A recent article on CDAPress.com reports that the Coeur d'Alene school board has come up with what it considers a great idea—increased criminal penalties for "bullying" in school. Now understand that this is not a proposal to increase the school district's own standards through the increased use of detention, suspension or expulsion; this is a proposal for more minors being hauled away in handcuffs due to an accusation of "bullying."
The board wants to rally other school boards around the state to advocate a change in the state law, which already makes bullying (which it defines very broadly) an infraction. While advocates for criminal penalties such as Coeur d'Alene Police Sgt. Christie Wood are quick to reassure us that such punishments would only be used in the "most egregious" cases, evidence from other states paints a very different picture.
The City Council in Carson, Calif., voted unanimously to make a third offense of bullying an automatic misdemeanor (rather than an infraction), but—get this—the law applies to children as young as 5 years old.
New Jersey student Ethan Chaplin was pulled out of school and his father's custody rights were threatened because he twirled a pencil in class. Ethan was forced to undergo a psychological evaluation before he was allowed to return to school. There's also the 7-year-old who was famously suspended for biting his Pop-Tart into the shape of a gun.
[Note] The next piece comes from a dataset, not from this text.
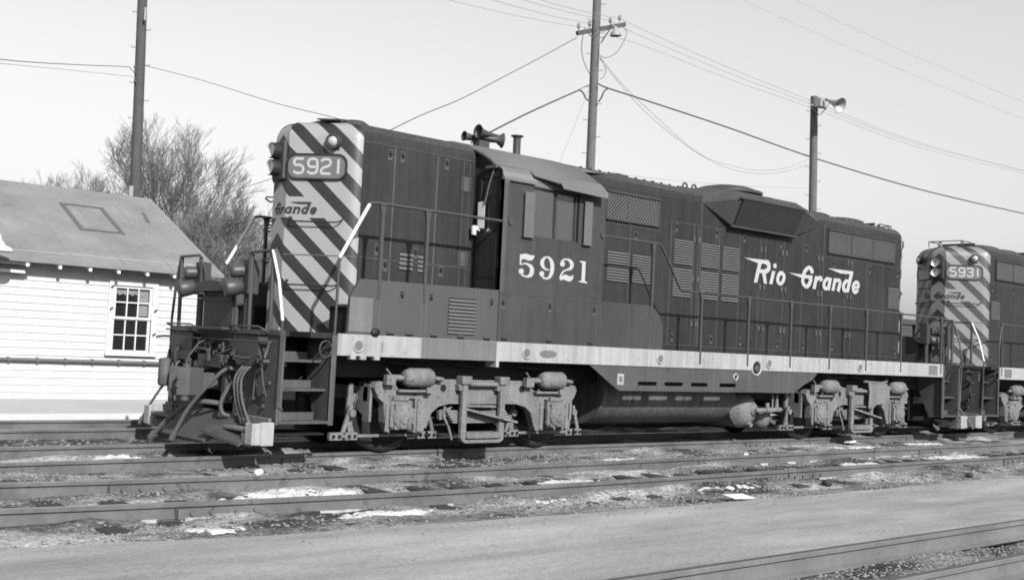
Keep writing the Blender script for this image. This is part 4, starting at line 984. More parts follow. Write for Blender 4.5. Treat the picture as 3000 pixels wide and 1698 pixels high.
PAVE = mat('pale_asphalt_strip', .345, .9, .1, 2.2, 0, .15, bump=.35, bscale=45)
def _pave():
    n = PAVE.node_tree; N = n.nodes; L = n.links; b = N['Principled BSDF']; src = b.inputs['Base Color'].links[0].from_socket
    tc = N.new('ShaderNodeTexCoord'); mp = N.new('ShaderNodeMapping'); mp.inputs['Scale'].default_value = (.22, .9, 1); L.new(tc.outputs['Object'], mp.inputs[0])
    t = N.new('ShaderNodeTexNoise'); t.inputs['Scale'].default_value = 1.6; t.inputs['Detail'].default_value = 9; t.inputs['Roughness'].default_value = .62; L.new(mp.outputs[0], t.inputs[0])
    r = N.new('ShaderNodeMapRange'); r.inputs['From Min'].default_value = .3; r.inputs['From Max'].default_value = .7; r.inputs['To Min'].default_value = .68; r.inputs['To Max'].default_value = 1.32; L.new(t.outputs[0], r.inputs[0])
    t2 = N.new('ShaderNodeTexNoise'); t2.inputs['Scale'].default_value = 26; t2.inputs['Detail'].default_value = 6; t2.inputs['Roughness'].default_value = .8; L.new(tc.outputs['Object'], t2.inputs[0])
    r2 = N.new('ShaderNodeMapRange'); r2.inputs['From Min'].default_value = .3; r2.inputs['From Max'].default_value = .7; r2.inputs['To Min'].default_value = .72; r2.inputs['To Max'].default_value = 1.28; L.new(t2.outputs[0], r2.inputs[0])
    m2 = N.new('ShaderNodeMath'); m2.operation = 'MULTIPLY'; L.new(r.outputs[0], m2.inputs[0]); L.new(r2.outputs[0], m2.inputs[1]); r = m2
    m = N.new('ShaderNodeMath'); m.operation = 'MULTIPLY'; L.new(src, m.inputs[0]); L.new(r.outputs[0], m.inputs[1]); L.new(m.outputs[0], b.inputs['Base Color'])
_pave()

# pale strip between the tracks
m = MB(); ed = [(-12, -4.35), (-9, -4.5), (-7.2, -4.72), (-5.3, -5.05), (-2.9, -5.2), (1.3, -5.37), (7.5, -5.28), (14, -5.2), (60, -5.2)]
P_ = []
for a, b in zip(ed, ed[1:]):
    n = max(2, int((b[0]-a[0])/.25)) if b[0] < 16 else 4
    for i in range(n):
        t = i/n; x = a[0]+(b[0]-a[0])*t; P_.append((x, a[1]+(b[1]-a[1])*t + .05*noise.noise(Vector((x*1.3, 0, 0)))+.03*noise.noise(Vector((x*5, 2, 0)))))
k = len(P_); vs = [(x, y, -.125) for x, y in P_] + [(x, y+.05, -.2) for x, y in P_] + [(x, -8.032, -.012) for x, y in P_] + [(x, -6.6, -.09) for x, y in P_] + [(x, -8.032, -.2) for x, y in P_]
m.add(vs, [(k+i, k+i+1, i+1, i) for i in range(k-1)] + [(i, i+1, 3*k+i+1, 3*k+i) for i in range(k-1)] + [(3*k+i, 3*k+i+1, 2*k+i+1, 2*k+i) for i in range(k-1)] + [(2*k+i, 2*k+i+1, 4*k+i+1, 4*k+i) for i in range(k-1)])
tag(m.build('path', PAVE), 'pale paved strip running between the tracks', 'path', kind='structure')
# raised dirt platform in front of the house
m = MB(); P_ = [(-40+.4*i, 5.35+.05*noise.noise(Vector((i*.7, 0, 0)))) for i in range(320)]; k = len(P_)
m.add([(x, y, .03) for x, y in P_]+[(x, y-.06, -.17) for x, y in P_]+[(x, 7.9, .1) for x, y in P_]+[(x, 60, .1) for x, y in P_], [(k+i, k+i+1, i+1, i) for i in range(k-1)]+[(i, i+1, 2*k+i+1, 2*k+i) for i in range(k-1)]+[(2*k+i, 2*k+i+1, 3*k+i+1, 3*k+i) for i in range(k-1)])
tag(m.build('yard_path', DIRT), 'raised packed dirt apron in front of the clapboard house', 'path', kind='structure')

def rail_obj(parent, line, xs, ztop=0.0, mats=(RAILM, RAILT)):
    sec = [(-.066, -.172), (.066, -.172), (.066, -.158), (.012, -.142), (.009, -.042), (.035, -.036), (.036, -.006), (.028, 0), (-.028, 0), (-.036, -.006), (-.035, -.036), (-.009, -.042), (-.012, -.142), (-.066, -.158)]
    k = len(sec); m = MB(); vs = [(x, line(x)+a, ztop+b) for x in xs for a, b in sec]
    fs = []; ms = []
    for j in range(len(xs)-1):
        for i in range(k): fs.append((j*k+i, j*k+(i+1) % k, (j+1)*k+(i+1) % k, (j+1)*k+i)); ms.append(1 if i == 7 else 0)
    m.add(vs, fs); m.m = ms
    # joint bars and bolts
    for x in parent.get('joints', []):
        y = line(x)
        for s_ in (-1, 1):
            m.box(x-.42, x+.42, y+s_*.012, y+s_*.036, ztop-.135, ztop-.05, 0)
            for d in (-.3, -.12, .12, .3): m.cyl((x+d, y+s_*.036, ztop-.09), (x+d, y+s_*.06, ztop-.09), .02, n=6, m=0)
    return m.build('rail', list(mats), parent)
def track(label, lines, xs, ties, tyc, tl, ztop=0.0, joints=(), mats=(RAILM, RAILT)):
    t = thing('railway_track', label, 'railway track', (0, 0, 0)); t['kind'] = 'structure'; t['joints'] = list(joints)
    for ln in lines: rail_obj(t, ln, xs, ztop, mats)
    proto = None
    for i, x in enumerate(ties):
        if proto is None:
            q = MB(); q.box(-.11, .11, -tl/2, tl/2, -.32, -.15); proto = o = q.build('sleeper', TIE, t, .012)
        else: o = proto.copy(); COL.objects.link(o); o.parent = t
        o.location = (x+random.uniform(-.03, .03), tyc(x)+random.uniform(-.05, .05), ztop+random.uniform(-.012, .016)); o.rotation_euler = (0, 0, random.uniform(-.025, .025))
    del t['joints']
    return t
XS = [-14+.5*i for i in range(120)] + [46+6*i for i in range(30)]
XS2 = [-14, 400]
track('main track of worn rails under the coupled locomotives', [lambda x: -.75, lambda x: .75], XS2, [-9+.56*i for i in range(56)], lambda x: 0, 2.5, joints=(6.9, -6.2, -2.4, 12.4))
track('empty track with patches of snow between the locomotives and the paved strip', [lambda x: cl2(x)+.78, lambda x: cl2(x)-.76], XS, [-9+.55*i for i in range(62)], cl2, 2.5, joints=(3.3, -5.2, 9.5))
track('narrow track at the near edge of the paved strip', [lambda x: -8.07, lambda x: -8.99], XS2, [], lambda x: -8.5, 1.9, ztop=.02, mats=(RAILN, RAILNT))
track('far track beside the dirt apron by the clapboard house', [lambda x: 2.96, lambda x: 4.46], XS2, [-8+.56*i for i in range(40)], lambda x: 3.7, 2.5)

# gravel
def gravel():
    m = MB(); R = random.Random(3)
    def stone(x, y, z, r):
        a = R.uniform(0, 6.28); sx, sy, sz = r*R.uniform(.7, 1.3), r*R.uniform(.7, 1.2), r*R.uniform(.45, .9)
        c, s_ = cos(a), sin(a); L = [(1, 0, 0), (0, 1, 0), (-1, 0, .1), (0, -1, 0), (.1, .1, 1), (0, 0, -1)]
        j = [R.uniform(.8, 1.2) for _ in range(6)]
        m.add([(x+(p[0]*c*sx-p[1]*s_*sy)*q, y+(p[0]*s_*sx+p[1]*c*sy)*q, z+p[2]*sz*q) for p, q in zip(L, j)], [(0, 1, 4), (1, 2, 4), (2, 3, 4), (3, 0, 4), (1, 0, 5), (2, 1, 5), (3, 2, 5), (0, 3, 5)])
    for _ in range(34000):
        x = R.uniform(-8.5, 13); y = R.uniform(-5.2, -.9)
        if noise.noise(Vector((x*.8, y*1.2, 5))) < R.uniform(-.5, .35): continue
        if abs(y-(cl2(x)+.78)) < .07 or abs(y-(cl2(x)-.76)) < .07: continue
        if y < -4.7 and R.random() < .3: continue
        stone(x, y, sum(gh(x, y))+.002, R.uniform(.008, .023)*(1.25 if R.random() < .06 else 1))
    for _ in range(3500):
        x = R.uniform(-4.5, 5); y = R.uniform(-8.95, -8.12)
        stone(x, y, sum(gh(x, y)), R.uniform(.006, .022))
    for _ in range(3500):
        x = R.uniform(-8.5, 16); y = R.uniform(-.9, 5.2)
        stone(x, y, sum(gh(x, min(y, 4.8))), R.uniform(.012, .04))
    for _ in range(400):
        x = R.uniform(-6, 16); y = -5.25-abs(R.gauss(0, .35)); stone(x, y, -.11, R.uniform(.005, .012))
    o = m.build('gravel', mat('ballast_stone', .21, .95, .9, 5, 0, .1), fix=False); tag(o, 'loose grey ballast stones strewn between the rails', 'gravel', kind='stuff')
gravel()
# dirt mounds behind the tank
m = MB(); k = 60
vs = []
for j in range(6):
    for i in range(k+1): x = 1.5+8*i/k; vs.append((x, 1.1+.25*j, -.17+(.16+.1*noise.noise(Vector((x*2.2, j, 0))))*sin(pi*j/5)*min(1, i/6, (k-i)/6)))
m.add(vs, [(j*(k+1)+i, j*(k+1)+i+1, (j+1)*(k+1)+i+1, (j+1)*(k+1)+i) for j in range(5) for i in range(k)], 0, True)
tag(m.build('cinder_mound', GROUNDM), 'low ridge of cinders along the far rail beneath the fuel tank', 'terrain', kind='structure')

# snow patches
def snow(x, y, rx, ry, h, label, zb=-.165, rough=.35):
    """thin crust with a ragged melting outline and holes"""
    m = MB(); nx, ny = max(24, int(rx*2*34)), max(12, int(ry*2*50)); seed = x*3.1+y*1.7; H = {}
    for j in range(ny+1):
        for i in range(nx+1):
            u, v = (i/nx*2-1)*1.25, (j/ny*2-1)*1.25; px_, py_ = u*rx, v*ry
            f = 1-(u*u+v*v) + 1.1*noise.noise(Vector((px_*4+seed, py_*6, seed))) + .85*noise.noise(Vector((px_*13+seed, py_*17, 4)))
            H[i, j] = f
    idx = {}; vs = []
    def V(i, j):
        if (i, j) not in idx:
            f = H[i, j]; idx[i, j] = len(vs)
            vs.append(((i/nx*2-1)*1.25*rx, (j/ny*2-1)*1.25*ry, h*.8*min(max(f-.15, -.2), 1.0)*(.75+.3*noise.noise(Vector((i*.5, j*.6, seed))))))
        return idx[i, j]
    fs = []
    for j in range(ny):
        for i in range(nx):
            q = [(i, j), (i+1, j), (i+1, j+1), (i, j+1)]
            if max(H[a] for a in q) > 0.34: fs.append(tuple(V(*a) for a in q))
    m.add(vs, fs, 0, True); o = m.build('snow_patch', SNOW); o.location = (x, y, zb+.022); tag(o, label, 'snow patch', 'remnants of snow along the tracks')
snow(-4.45, .05, .42, .42, .1, 'rounded white snow heap between the rails at the left, ahead of the couplers')
snow(-4.0, -3.05, .7, .3, .075, 'longest white snow patch inside the empty track, left of centre')
snow(-3.75, -4.42, .5, .14, .05, 'snow strip against the outer rail of the empty track below the white step block')
snow(1.25, -4.42, .62, .13, .05, 'snow strip against the outer rail of the empty track near the white sheet')
snow(-.35, -3.35, .5, .25, .05, 'broken snow inside the empty track below the front truck')
snow(9.2, -1.25, .8, .2, .04, 'thin snow smear on the ballast below the rear truck')
snow(11.9, -1.2, .7, .2, .04, 'thin snow smear on the ballast where the locomotives couple')
snow(6.2, -3.3, .55, .2, .04, 'small snow remnant inside the empty track below the fuel tank')
snow(9.6, -3.1, .9, .25, .035, 'flat snow remnant inside the empty track below the rear truck')
snow(-5.55, -4.6, .3, .12, .04, 'small snow patch at the far left edge of the paved strip')
snow(2.4, -1.5, .4, .1, .03, 'faint snow smear beside the rail below the front of the fuel tank')
snow(-1.9, -4.4, .45, .08, .04, 'narrow snow sliver along the outer rail below the first axle')
snow(9.55, -.98, .22, .06, .1, 'bright snow lump against the rail by the rear truck', zb=-.1)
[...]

Considering that these actions were deemed “threatening” to their classmates, would these students have faced criminal sanctions under the enhanced anti-bullying penalties the Coeur d'Alene school board wants to enact in Idaho?
In a case involving 16- and 17-year-olds exchanging texts containing nude photos of the 17-year-old, all three are now facing felony charges with maximum sentences of between 80 and 160 years in prison. Two 16-year-old students in Connecticut were recently arrested for posting (non-nude) photos of fellow students to an anonymous Instagram account.
Bullying can certainly have negative effects on young people, but so can a criminal record. Perhaps instead of trying to combat bullying by pushing more children into our already overcrowded criminal justice system, the Coeur d'Alene school board ought to examine the results of an experiment conducted in New Zealand. When the bulk of playground rules were suspended, incidents of bullying all but disappeared.
These results confirm that, as always, the answer to problems is not more government or more rules, but more individual liberty.